The FBI admitted the hack, though the number of inboxes that received the emails was unclear Sunday. Some outlets like NBC News and The Hill reported at least 100,000 email addresses had received the messages.

“The FBI and CISA are aware of the incident this morning involving fake emails from an @ic.fbi.gov email account,” the FBI said in a statement. CISA is the acronym for the federal Cybersecurity and Infrastructure Security Agency.

“This is an ongoing situation, and we are not able to provide any additional information at this time. The impacted hardware was taken offline quickly upon discovery of the issue. We continue to encourage the public to be cautious of unknown senders and urge you to report suspicious activity to ic3.gov or cisa.gov,” the statement said.

The fake emails were first reported by The Spamhaus Project, an international nonprofit organization that tracks spam activity.

The emails carried the subject line, “Urgent: Threat actor in systems” and were signed by a branch of the Department of Homeland Security that hasn’t existed for at least two years, NBC reported.

Some experts said the lack of malicious attachments on the phony emails could mean that the FBI was hacked by someone who did not have a plan to exploit the vulnerability.

“It could have just been a group or individuals looking to get some street cred to tout on underground forums,” Austin Berglas, a former assistant special agent in charge of cyber investigations conducted by the FBI’s New York office, told the Post.

“I would think that it would be some sort of criminal group or some sort of ‘hacktivist’ group” rather than a state backer, he said.

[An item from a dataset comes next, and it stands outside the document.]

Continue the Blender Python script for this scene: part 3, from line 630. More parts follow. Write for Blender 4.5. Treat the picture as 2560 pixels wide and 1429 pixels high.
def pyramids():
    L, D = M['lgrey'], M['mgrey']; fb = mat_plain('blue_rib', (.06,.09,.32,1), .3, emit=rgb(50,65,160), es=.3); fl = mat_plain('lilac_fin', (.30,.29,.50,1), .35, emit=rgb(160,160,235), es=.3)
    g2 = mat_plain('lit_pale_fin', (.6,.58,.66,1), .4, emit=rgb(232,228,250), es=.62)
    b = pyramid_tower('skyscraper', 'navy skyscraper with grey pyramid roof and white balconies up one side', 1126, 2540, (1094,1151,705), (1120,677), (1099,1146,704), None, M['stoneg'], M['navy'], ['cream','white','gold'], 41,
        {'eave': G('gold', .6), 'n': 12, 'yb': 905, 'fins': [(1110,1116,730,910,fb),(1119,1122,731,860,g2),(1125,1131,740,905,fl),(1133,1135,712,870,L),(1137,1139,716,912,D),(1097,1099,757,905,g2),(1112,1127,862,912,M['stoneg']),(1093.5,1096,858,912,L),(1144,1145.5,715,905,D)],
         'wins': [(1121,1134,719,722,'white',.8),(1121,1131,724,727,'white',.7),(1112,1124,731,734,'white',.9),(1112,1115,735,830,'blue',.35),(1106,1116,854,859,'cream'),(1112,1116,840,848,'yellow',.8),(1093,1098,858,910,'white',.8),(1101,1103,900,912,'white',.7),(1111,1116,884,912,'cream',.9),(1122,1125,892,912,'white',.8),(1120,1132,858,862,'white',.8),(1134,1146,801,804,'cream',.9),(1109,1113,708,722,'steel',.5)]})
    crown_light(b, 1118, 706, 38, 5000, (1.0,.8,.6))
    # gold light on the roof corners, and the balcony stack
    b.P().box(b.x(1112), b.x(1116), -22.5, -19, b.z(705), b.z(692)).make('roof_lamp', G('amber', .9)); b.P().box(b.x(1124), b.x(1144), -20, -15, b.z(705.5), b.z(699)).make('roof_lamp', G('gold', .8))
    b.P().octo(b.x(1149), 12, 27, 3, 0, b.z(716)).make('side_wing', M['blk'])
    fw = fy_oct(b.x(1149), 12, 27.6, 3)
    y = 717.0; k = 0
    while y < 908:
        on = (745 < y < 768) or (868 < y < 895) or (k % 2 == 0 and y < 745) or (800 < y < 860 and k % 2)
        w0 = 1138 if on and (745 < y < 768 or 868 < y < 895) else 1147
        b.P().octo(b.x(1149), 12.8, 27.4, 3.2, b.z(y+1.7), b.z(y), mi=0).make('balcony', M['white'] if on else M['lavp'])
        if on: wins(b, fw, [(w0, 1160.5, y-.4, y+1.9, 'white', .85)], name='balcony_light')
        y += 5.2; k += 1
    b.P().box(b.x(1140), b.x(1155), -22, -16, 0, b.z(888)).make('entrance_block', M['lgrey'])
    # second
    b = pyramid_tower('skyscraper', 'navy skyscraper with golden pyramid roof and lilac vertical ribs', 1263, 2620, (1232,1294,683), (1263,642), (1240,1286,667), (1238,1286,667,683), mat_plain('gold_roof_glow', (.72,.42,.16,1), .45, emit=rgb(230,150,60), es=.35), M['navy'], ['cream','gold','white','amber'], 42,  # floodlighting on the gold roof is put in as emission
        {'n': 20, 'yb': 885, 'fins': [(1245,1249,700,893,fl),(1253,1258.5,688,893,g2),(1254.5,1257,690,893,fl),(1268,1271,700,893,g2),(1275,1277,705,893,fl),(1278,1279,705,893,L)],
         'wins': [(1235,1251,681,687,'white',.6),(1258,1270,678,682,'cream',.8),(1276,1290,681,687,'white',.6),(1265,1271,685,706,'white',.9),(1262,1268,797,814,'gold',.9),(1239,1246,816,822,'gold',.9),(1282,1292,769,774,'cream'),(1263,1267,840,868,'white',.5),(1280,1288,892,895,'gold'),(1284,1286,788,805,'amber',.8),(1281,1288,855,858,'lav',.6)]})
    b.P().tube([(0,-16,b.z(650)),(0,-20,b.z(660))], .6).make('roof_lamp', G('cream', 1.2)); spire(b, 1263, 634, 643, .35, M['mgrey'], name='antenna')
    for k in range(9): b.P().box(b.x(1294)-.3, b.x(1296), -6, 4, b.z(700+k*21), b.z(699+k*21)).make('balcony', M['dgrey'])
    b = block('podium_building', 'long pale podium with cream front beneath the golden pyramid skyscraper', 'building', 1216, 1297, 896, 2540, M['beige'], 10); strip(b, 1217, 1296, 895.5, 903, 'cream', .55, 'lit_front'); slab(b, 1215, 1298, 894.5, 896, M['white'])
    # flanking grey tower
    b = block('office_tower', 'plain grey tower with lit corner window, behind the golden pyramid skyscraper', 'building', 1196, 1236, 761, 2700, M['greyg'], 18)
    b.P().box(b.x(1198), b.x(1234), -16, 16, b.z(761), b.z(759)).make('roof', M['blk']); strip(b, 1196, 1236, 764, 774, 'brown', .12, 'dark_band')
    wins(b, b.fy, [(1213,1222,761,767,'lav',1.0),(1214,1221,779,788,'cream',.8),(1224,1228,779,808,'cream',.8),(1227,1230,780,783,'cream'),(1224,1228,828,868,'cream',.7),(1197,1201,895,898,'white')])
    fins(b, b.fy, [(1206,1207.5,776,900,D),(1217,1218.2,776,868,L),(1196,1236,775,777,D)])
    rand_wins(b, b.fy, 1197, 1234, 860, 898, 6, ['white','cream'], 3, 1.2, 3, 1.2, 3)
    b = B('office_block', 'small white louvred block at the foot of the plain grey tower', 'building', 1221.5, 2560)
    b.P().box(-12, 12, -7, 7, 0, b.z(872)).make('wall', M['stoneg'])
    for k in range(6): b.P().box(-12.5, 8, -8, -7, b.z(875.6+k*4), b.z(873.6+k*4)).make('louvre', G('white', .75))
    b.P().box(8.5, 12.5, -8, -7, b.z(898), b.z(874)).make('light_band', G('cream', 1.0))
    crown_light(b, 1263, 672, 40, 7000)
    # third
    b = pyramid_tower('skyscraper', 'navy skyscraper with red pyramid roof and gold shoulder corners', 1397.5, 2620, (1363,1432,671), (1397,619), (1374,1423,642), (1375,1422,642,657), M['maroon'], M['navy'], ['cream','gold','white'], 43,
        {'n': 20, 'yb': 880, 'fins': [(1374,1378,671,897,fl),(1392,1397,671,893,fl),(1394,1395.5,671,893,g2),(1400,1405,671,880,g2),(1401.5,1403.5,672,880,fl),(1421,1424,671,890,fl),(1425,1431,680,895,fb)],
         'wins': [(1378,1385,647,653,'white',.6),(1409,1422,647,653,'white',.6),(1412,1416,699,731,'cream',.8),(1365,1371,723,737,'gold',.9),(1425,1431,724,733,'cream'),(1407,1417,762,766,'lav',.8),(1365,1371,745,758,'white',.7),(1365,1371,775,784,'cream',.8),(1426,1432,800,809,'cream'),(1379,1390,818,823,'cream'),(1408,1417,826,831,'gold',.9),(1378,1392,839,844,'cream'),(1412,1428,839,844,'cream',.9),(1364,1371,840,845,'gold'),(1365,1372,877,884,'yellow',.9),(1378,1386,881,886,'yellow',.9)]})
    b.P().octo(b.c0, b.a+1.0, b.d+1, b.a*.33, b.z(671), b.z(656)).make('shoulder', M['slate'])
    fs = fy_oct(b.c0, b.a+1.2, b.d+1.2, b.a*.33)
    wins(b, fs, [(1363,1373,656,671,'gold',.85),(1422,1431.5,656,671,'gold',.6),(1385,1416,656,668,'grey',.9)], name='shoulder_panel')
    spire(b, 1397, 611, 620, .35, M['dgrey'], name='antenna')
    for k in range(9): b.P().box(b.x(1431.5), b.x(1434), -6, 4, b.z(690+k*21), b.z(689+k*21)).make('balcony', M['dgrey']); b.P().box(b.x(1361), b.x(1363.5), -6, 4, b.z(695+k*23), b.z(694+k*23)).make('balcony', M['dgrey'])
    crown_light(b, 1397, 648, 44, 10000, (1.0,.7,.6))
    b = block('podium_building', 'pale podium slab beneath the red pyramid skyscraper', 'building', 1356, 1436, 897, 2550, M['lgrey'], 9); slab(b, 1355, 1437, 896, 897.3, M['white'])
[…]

The server hacked was an external unclassified one used by FBI employees to communicate externally, said Berglas, who is now with the cybersecurity company BlueVoyant, according to the Post.

Hackers did not appear to have gained access to internal files containing classified information, he said.

The email cited a group called Dark Overlord, which is alleged to be involved in ransomware, and specifically named cybersecurity expert Vinny Troia, whose company, Night Lion Security, last year published an investigation of the Dark Overlord group, NBC reported.

Troia commented about the attack on Twitter.

“Should I be flattered that the kids who hacked the @FBI email servers decided to do it in my name?” he wrote.

Berglas told the Post the incident is a scare, but not deeply damaging.

“It could have been a lot worse,” he told the newspaper. “When you have ownership of a trusted dot-gov account like that, it can be weaponized and used for pretty nefarious purposes. [The FBI] probably dodged a bullet.”